Gilman Louie, a San Francisco venture capitalist who used to run the CIA’s venture arm In-Q-Tel, said he used a 3D printer to make part of an AR-15 that would normally come with a serial number.

Louie got around the restrictions with the help of his Makerbot printer.

Such printers let people make three-dimensional objects from designs created with software.

“It’s the next big boom,” Louie told The Post.

Aside from the Makerbot printer, which costs $2,000, making the AR-15 was relatively cheap.

Louie used one to two dollars’ worth of plastic to print the gun part.

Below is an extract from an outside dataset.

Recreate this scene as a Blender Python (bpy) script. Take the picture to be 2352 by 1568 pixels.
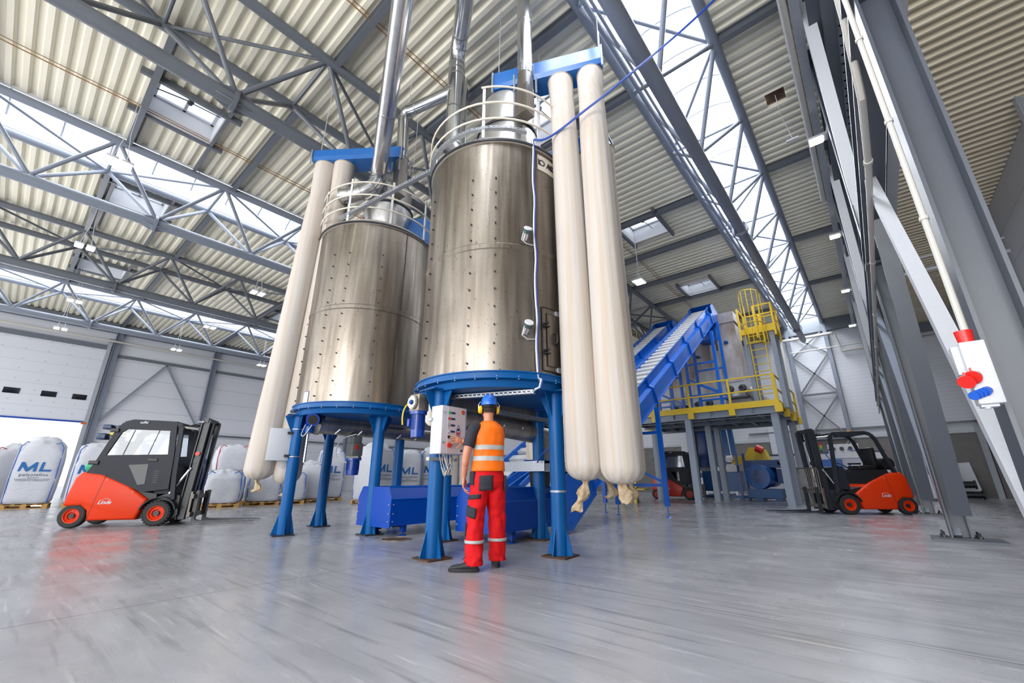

After printing the piece, known as the lower receiver, Louie shelled out another $400 to $450 to complete the gun with unregulated parts he got from Amazon.com.

Within a week — and 24 hours’ worth of labor — he shot off more than 50 rounds. It was “not difficult at all,” he said.

The project is sure to raise eyebrows. “The idea of being able to produce any weapon on demand … it’s a dilemma,” he said.

Law enforcement issues notwithstanding, Louie and his San Francisco venture capital firm are in the process of finding 3D printing companies to invest in.

The company, Alsop Louie Partners, aims to invest up to $5 million in a 3D printing start-up in the next six months, he said. The firm will look to invest more in the coming years.

The 3D printing industry has become a lightning rod topic on Wall Street as shares of publicly traded 3D makers soar. The lofty stock prices have attracted short-sellers like hedge fund manager Whitney Tilson, who thinks the space — and especially shares of 3D Systems Corp. — is ripe for a tumble.

Louie also thinks the industry is “crude and primitive,” and that current printers are still far off from becoming a household item. As much as 80 percent of the present industry will be dead in 10 years, he said.

But Louie thinks 3D printers are akin to the personal computer industry in the 1970s. The technology was crude and expensive back then, and yet it “changed all of our lives.”

“I think 3D printers will do the same thing,” he said.